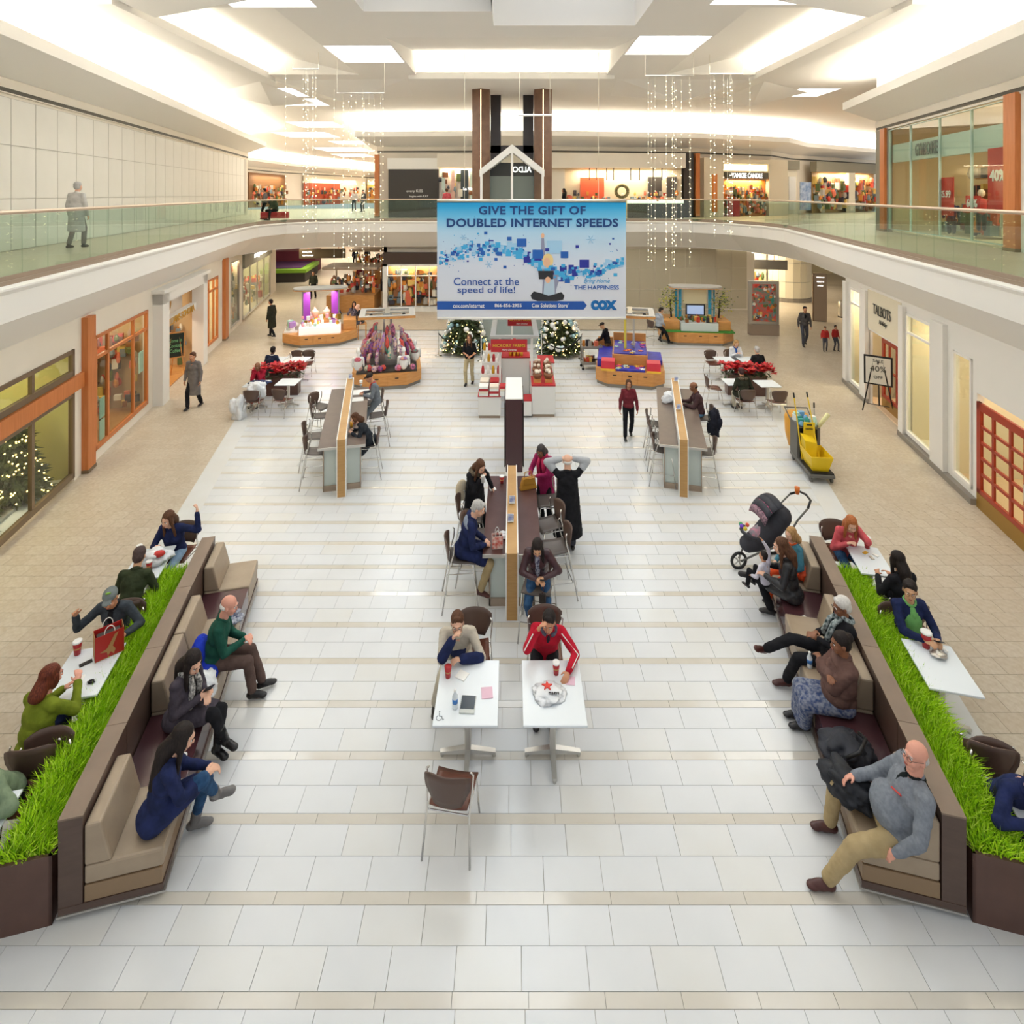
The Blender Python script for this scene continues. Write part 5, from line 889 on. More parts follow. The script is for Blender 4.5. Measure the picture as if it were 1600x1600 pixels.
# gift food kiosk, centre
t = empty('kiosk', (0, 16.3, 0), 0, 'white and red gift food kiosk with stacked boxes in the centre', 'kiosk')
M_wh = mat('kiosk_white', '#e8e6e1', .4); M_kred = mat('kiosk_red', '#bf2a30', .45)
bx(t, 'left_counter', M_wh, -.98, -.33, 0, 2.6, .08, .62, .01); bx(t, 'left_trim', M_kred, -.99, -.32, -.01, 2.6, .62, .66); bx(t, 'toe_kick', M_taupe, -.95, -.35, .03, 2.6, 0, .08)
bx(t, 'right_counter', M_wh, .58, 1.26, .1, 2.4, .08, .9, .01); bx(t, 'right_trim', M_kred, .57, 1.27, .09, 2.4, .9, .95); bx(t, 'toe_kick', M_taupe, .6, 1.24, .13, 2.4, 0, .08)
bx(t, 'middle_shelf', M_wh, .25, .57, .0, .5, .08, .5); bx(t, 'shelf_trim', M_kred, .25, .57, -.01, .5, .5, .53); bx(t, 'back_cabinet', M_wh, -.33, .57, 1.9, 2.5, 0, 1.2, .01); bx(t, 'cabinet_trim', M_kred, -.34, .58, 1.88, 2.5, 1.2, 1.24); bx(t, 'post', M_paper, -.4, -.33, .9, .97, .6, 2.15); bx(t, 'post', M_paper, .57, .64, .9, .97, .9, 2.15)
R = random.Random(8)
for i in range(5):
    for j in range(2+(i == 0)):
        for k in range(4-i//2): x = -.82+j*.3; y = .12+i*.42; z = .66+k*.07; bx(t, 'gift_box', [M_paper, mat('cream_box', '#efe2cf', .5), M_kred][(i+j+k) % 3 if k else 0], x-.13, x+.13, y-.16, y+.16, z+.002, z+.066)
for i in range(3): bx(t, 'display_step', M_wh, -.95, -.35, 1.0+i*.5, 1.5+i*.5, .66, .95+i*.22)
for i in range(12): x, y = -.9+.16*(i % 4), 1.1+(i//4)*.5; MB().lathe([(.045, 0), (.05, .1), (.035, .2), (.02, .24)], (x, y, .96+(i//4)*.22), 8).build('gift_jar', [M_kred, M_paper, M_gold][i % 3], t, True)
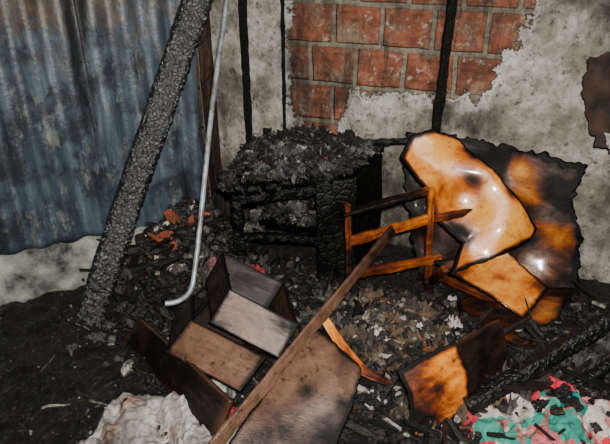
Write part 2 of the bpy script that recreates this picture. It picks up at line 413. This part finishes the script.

□ □ □ □

-- What is asked --
Quote every line word for word and keep the images out of the copy.

-- Solution to the problem --
The Blender Python script for this scene continues. Write part 5, from line 889 on. More parts follow. The script is for Blender 4.5. Measure the picture as if it were 1600x1600 pixels.
# gift food kiosk, centre
t = empty('kiosk', (0, 16.3, 0), 0, 'white and red gift food kiosk with stacked boxes in the centre', 'kiosk')
M_wh = mat('kiosk_white', '#e8e6e1', .4); M_kred = mat('kiosk_red', '#bf2a30', .45)
bx(t, 'left_counter', M_wh, -.98, -.33, 0, 2.6, .08, .62, .01); bx(t, 'left_trim', M_kred, -.99, -.32, -.01, 2.6, .62, .66); bx(t, 'toe_kick', M_taupe, -.95, -.35, .03, 2.6, 0, .08)
bx(t, 'right_counter', M_wh, .58, 1.26, .1, 2.4, .08, .9, .01); bx(t, 'right_trim', M_kred, .57, 1.27, .09, 2.4, .9, .95); bx(t, 'toe_kick', M_taupe, .6, 1.24, .13, 2.4, 0, .08)
bx(t, 'middle_shelf', M_wh, .25, .57, .0, .5, .08, .5); bx(t, 'shelf_trim', M_kred, .25, .57, -.01, .5, .5, .53); bx(t, 'back_cabinet', M_wh, -.33, .57, 1.9, 2.5, 0, 1.2, .01); bx(t, 'cabinet_trim', M_kred, -.34, .58, 1.88, 2.5, 1.2, 1.24); bx(t, 'post', M_paper, -.4, -.33, .9, .97, .6, 2.15); bx(t, 'post', M_paper, .57, .64, .9, .97, .9, 2.15)
R = random.Random(8)
for i in range(5):
    for j in range(2+(i == 0)):
        for k in range(4-i//2): x = -.82+j*.3; y = .12+i*.42; z = .66+k*.07; bx(t, 'gift_box', [M_paper, mat('cream_box', '#efe2cf', .5), M_kred][(i+j+k) % 3 if k else 0], x-.13, x+.13, y-.16, y+.16, z+.002, z+.066)
for i in range(3): bx(t, 'display_step', M_wh, -.95, -.35, 1.0+i*.5, 1.5+i*.5, .66, .95+i*.22)
for i in range(12): x, y = -.9+.16*(i % 4), 1.1+(i//4)*.5; MB().lathe([(.045, 0), (.05, .1), (.035, .2), (.02, .24)], (x, y, .96+(i//4)*.22), 8).build('gift_jar', [M_kred, M_paper, M_gold][i % 3], t, True)
Write part 2 of the bpy script that recreates this picture. It picks up at line 413. This part finishes the script.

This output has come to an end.